I claim this leads to $$\tag2 \star\,d\,\star dA^\flat=d\,\star d\,\star A^\flat\color{red}{+}(d\delta+\delta d)A^\flat $$ where $$\tag3 \delta=(-1)^k\star\,d\,\star $$ is the codifferential and $k$ is the grade of the form it acts on.

That the LHS and the first terms of the RHS of (1) and (2) agree is easy to see.

The rest of this post will mostly try to explain the $\color{red}{red}$ plus sign in (2).
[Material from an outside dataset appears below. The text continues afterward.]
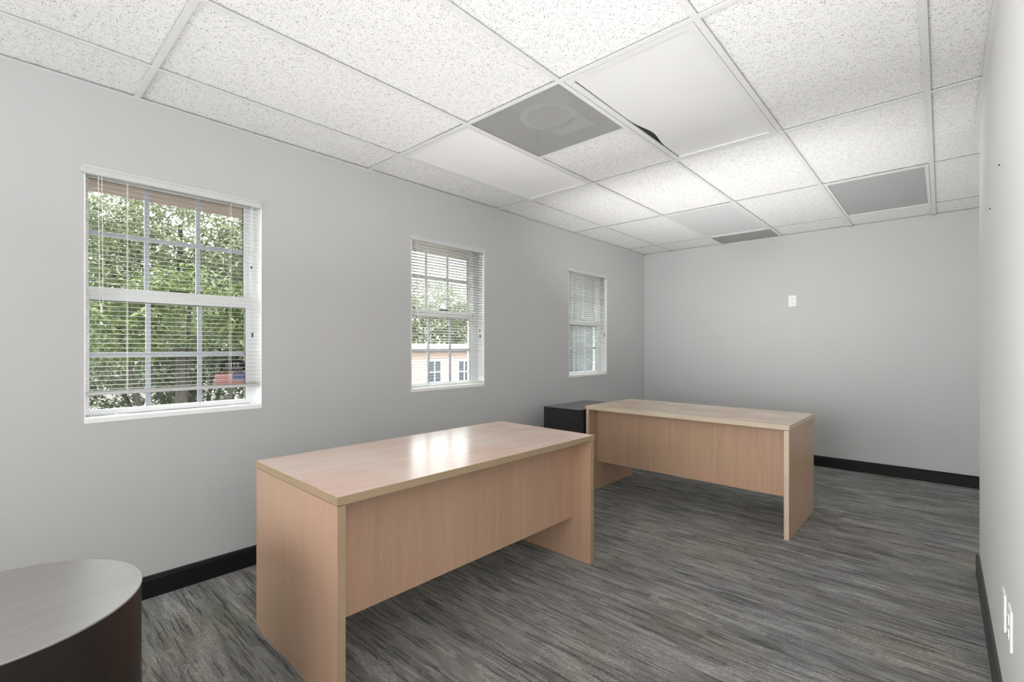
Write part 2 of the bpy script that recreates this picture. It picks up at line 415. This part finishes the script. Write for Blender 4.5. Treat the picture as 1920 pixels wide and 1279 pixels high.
# ------------------------------------------------------------------ ceiling fixtures
def troffer(col, row, lens, label, popped=False, frame_w=.022):
    x0, x1, y0, y1 = GX[col] + .012, GX[col + 1] - .012, GY[row] + .012, GY[row + 1] - .012
    cx, cy = (x0 + x1) / 2, (y0 + y1) / 2; hx, hy = (x1 - x0) / 2, (y1 - y0) / 2
    t = thing('ceiling_light', label, 'ceiling light', (cx, cy, H), 0)
    boxes('housing', [(-hx, -hy, .09, hx, hy, .1), (-hx, -hy, .0036, -hx + .004, hy, .09), (hx - .004, -hy, .0036, hx, hy, .09),
                      (-hx + .004, -hy, .0036, hx - .004, -hy + .004, .09), (-hx + .004, hy - .004, .0036, hx - .004, hy, .09)], 'plenum', t)
    f = frame_w; o = .003
    z0, z1 = .001, .007
    boxes('door_frame', [(-hx + o, -hy + o, z0, -hx + f, hy - o, z1), (hx - f, -hy + o, z0, hx - o, hy - o, z1),
                         (-hx + f, -hy + o, z0, hx - f, -hy + f, z1), (-hx + f, hy - f, z0, hx - f, hy - o, z1)], 'tee', t)
    def lensf(bm):
        N = 40; lo = []; hi = []
        X0, X1, Y0, Y1 = -hx + f - .002, hx - f + .002, -hy + f - .002, hy - f + .002
        K = 14; grid = []
        for i in range(N + 1):
            y = Y0 + (Y1 - Y0) * i / N; rowv = []
            g = 0
            if popped:
                g = .006 + .030 * math.exp(-((i / N - .63) / .11) ** 2)
            for k in range(K + 1):
                s = k / K; x = (X0 + g) + (X1 - X0 - g) * s
                z = .0075
                if popped: z -= .010 * math.exp(-((i / N - .5) / .3) ** 2) * math.sin(math.pi * min(1, s * 1.0 + .12))
                rowv.append(bm.verts.new((x, y, z)))
            grid.append(rowv)
        for i in range(N):
            for k in range(K): bm.faces.new((grid[i][k], grid[i][k + 1], grid[i + 1][k + 1], grid[i + 1][k]))
        top = bmesh.ops.extrude_face_region(bm, geom=bm.faces[:])
        for v in top['geom']:
            if isinstance(v, bmesh.types.BMVert): v.co.z += .003
    l = mesh('diffuser', lensf, lens, t)
    for q in range(2): 
        xx = (-.12, .12)[q]
        mesh('fluorescent_tube', lambda bm: rod(bm, (xx, -hy + .05, .06), (xx, hy - .05, .06), .013), 'white', t)
    # latches on the left long side
    for yy in (-hy * .45, hy * .45): box('latch', (-hx + f * .2, yy - .012, -.001, -hx + f * .7, yy + .012, .001), 'tee', t)
    return t
troffer(1, 5, 'lens_bright', 'white recessed ceiling light nearest the window wall, lens painted brighter as lit')
troffer(3, 5, 'lens', 'large recessed ceiling light with its lens bowed out of the frame, beside the square vent', popped=True, frame_w=.034)
troffer(2, 7, 'lens_dim', 'small-looking recessed ceiling light touching the far vent, lens painted greyer as less lit')
troffer(4, 7, 'lens_unlit', 'flat recessed ceiling light nearest the right wall, lens painted grey as unlit')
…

I stress that we are working in $\mathbb R^3$ with Euclidean signature. Then the Hodge dual is, as we know, defined by $$\tag4 \star\,dx=dy\wedge dz,\quad\star\,dy=dz\wedge dx,\quad\star\,dz=dx\wedge dy\,,\quad \star(dx\wedge dy\wedge dz)=1 $$ and $$\tag5 \star\,\star=1\,. $$ To see that the Hodge-Laplace-de Rham operator $d\delta+\delta d$ is the classical Laplace operator when it acts on $0$-forms (functions) observe that

\begin{align} &k=0\,,&(d\delta+\delta d)f&=d\star \underbrace{d\,\star f}_{0}+\star\, d\star df=\star\,d\big(f_{,x}\,dy\wedge dz+f_{,y}\,dz\wedge dx+f_{,z}\,dx\wedge dy\big)\\ &&&=\Delta f\,\tag6 \end{align} where the subscript $,x$ means partial differentiation w.r.t. $x$ and so on.

However, in (2) the form $A^\flat$ is the $1$-form $$\tag7 A_x\,dx+A_y\,dy+A_z\,dz $$ and $dA^\flat$ is a $2$-form. By (3) this leads to \begin{align}\tag8 &k=1,2\,,&(d\delta+\delta d)A^\flat&=\color{red}{-}d\star d\,\star \underbrace{A^\flat}_{\text{$1$-form}}\color{red}{+}\star\, d\star\underbrace{ dA^\flat}_{\text{$2$-form}} \end{align} which proves (2).